# What needs to be done:
Wherever the string "scene" appears, copy the whole line.
::::::::
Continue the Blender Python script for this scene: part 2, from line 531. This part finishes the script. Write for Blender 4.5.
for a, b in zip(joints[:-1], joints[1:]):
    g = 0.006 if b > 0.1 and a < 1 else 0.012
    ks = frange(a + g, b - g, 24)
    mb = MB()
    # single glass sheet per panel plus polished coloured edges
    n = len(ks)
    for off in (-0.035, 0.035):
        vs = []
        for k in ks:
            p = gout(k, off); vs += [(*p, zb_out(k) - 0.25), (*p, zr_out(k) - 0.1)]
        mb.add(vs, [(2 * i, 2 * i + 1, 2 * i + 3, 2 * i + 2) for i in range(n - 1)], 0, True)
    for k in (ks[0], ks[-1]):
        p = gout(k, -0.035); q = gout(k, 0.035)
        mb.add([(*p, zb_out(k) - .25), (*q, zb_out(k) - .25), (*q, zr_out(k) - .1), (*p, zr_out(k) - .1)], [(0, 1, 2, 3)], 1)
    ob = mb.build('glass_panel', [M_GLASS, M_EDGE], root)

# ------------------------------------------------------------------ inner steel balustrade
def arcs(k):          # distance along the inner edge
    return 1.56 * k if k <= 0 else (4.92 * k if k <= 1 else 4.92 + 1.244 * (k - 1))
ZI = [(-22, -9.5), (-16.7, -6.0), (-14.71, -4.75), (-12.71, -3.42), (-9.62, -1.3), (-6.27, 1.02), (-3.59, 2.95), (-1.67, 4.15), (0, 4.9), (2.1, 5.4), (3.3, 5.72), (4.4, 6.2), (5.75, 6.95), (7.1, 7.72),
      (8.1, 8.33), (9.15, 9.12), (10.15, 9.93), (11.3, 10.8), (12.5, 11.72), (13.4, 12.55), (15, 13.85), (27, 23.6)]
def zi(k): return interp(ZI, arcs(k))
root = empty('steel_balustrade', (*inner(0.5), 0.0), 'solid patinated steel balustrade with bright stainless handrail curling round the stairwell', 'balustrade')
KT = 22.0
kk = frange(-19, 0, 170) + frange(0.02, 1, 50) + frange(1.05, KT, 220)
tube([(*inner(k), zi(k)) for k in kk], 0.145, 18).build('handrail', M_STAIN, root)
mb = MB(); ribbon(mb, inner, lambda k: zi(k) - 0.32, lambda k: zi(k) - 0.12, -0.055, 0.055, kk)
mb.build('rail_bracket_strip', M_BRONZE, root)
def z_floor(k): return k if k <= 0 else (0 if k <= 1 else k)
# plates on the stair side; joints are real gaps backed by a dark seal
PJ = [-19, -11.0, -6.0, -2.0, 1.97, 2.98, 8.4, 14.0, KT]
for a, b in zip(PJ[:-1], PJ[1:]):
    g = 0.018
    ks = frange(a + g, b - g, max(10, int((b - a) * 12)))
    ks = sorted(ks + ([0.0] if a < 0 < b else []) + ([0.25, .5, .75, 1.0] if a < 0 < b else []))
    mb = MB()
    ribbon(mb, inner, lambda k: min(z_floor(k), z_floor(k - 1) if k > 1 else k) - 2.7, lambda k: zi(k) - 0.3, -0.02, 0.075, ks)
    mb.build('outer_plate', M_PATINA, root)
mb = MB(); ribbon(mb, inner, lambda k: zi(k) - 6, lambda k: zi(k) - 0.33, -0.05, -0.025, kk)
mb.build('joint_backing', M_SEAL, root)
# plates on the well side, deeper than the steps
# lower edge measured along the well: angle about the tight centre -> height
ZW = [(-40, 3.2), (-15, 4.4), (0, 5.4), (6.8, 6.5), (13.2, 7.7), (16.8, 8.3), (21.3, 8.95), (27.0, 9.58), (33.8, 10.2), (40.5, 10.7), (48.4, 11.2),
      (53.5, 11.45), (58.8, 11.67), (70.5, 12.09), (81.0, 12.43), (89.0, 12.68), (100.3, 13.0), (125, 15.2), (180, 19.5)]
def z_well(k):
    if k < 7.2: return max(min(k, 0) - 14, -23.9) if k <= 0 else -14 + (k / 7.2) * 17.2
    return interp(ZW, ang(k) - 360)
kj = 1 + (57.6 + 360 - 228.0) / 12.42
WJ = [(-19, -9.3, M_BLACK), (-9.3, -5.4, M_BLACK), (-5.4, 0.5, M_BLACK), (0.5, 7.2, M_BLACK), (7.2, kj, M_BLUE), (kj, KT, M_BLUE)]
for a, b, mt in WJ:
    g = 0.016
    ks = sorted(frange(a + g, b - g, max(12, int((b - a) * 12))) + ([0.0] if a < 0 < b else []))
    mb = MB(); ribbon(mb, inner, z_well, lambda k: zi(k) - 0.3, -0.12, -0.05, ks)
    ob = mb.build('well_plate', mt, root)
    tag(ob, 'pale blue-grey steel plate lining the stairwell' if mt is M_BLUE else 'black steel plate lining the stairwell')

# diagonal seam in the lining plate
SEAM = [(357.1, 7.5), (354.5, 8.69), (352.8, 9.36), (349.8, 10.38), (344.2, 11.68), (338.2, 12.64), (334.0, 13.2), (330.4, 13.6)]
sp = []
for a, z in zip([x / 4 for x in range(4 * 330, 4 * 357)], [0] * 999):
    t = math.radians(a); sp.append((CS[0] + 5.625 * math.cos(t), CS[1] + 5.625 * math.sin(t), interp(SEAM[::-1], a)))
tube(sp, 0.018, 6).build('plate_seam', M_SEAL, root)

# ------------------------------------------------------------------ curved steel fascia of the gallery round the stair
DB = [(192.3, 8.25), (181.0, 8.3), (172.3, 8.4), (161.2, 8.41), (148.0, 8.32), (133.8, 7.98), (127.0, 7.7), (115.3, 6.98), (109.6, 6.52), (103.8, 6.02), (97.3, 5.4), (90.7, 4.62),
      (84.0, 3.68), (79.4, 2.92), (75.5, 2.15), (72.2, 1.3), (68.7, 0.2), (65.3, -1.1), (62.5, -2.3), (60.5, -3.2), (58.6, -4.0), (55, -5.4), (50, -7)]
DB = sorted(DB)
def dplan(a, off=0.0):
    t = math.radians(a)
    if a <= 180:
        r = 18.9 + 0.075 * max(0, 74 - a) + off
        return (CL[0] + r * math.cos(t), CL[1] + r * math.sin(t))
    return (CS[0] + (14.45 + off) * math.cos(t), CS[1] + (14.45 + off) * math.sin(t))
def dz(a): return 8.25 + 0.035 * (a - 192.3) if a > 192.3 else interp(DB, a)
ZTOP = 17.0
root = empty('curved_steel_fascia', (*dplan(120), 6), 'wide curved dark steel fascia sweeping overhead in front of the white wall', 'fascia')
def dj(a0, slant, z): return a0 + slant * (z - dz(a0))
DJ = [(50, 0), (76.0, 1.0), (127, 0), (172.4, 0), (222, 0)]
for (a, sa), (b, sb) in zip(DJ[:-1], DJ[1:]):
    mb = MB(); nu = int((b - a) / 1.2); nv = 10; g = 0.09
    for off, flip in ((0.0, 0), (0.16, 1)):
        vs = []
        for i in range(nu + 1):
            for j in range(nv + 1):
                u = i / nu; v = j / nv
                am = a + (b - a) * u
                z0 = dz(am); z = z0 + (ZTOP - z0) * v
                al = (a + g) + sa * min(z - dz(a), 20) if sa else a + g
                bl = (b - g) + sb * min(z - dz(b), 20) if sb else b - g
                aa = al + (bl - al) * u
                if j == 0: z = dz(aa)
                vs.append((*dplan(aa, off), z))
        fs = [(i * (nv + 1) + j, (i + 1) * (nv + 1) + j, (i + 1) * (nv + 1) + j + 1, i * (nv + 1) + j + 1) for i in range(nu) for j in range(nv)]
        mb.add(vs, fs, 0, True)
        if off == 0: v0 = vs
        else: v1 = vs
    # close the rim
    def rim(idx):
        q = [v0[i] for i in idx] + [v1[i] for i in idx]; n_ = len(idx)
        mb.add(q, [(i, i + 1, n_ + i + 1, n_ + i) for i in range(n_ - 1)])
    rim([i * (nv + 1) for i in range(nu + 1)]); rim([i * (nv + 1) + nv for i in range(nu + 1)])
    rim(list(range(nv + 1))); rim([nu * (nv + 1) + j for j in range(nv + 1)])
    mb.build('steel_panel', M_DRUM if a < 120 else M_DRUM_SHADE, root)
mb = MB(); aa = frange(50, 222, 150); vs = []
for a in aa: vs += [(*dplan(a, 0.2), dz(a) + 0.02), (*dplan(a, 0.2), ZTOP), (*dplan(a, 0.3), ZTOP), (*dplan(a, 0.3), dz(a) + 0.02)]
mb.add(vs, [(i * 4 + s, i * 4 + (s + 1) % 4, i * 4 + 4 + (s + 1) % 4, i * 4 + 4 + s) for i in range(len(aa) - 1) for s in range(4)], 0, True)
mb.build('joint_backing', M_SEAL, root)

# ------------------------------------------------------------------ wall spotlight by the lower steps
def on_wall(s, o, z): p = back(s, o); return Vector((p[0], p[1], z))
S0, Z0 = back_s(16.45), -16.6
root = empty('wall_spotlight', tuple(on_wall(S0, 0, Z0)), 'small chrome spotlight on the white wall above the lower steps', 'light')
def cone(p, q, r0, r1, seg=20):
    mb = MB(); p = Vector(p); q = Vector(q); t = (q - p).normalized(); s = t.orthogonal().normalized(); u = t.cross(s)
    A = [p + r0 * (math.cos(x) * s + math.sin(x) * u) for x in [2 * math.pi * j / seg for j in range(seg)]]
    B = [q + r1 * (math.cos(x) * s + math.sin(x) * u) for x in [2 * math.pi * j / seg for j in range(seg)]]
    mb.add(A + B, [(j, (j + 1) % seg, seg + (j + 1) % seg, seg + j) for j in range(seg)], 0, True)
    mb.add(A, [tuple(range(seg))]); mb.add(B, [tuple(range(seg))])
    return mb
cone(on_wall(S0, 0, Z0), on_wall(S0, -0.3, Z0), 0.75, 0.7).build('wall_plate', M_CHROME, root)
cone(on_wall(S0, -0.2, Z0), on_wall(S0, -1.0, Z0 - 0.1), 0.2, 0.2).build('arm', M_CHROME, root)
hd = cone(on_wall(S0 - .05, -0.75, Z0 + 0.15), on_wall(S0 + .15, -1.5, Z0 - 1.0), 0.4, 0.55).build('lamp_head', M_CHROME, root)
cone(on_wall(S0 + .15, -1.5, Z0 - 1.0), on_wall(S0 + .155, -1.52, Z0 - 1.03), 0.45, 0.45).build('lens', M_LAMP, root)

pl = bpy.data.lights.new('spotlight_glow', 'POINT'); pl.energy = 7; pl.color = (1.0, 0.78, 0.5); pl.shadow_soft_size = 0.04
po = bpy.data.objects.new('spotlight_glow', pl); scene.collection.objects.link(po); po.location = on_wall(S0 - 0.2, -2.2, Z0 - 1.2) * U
::::::::
# Correct answer:
Continue the Blender Python script for this scene: part 2, from line 531. This part finishes the script. Write for Blender 4.5.
po = bpy.data.objects.new('spotlight_glow', pl); scene.collection.objects.link(po); po.location = on_wall(S0 - 0.2, -2.2, Z0 - 1.2) * U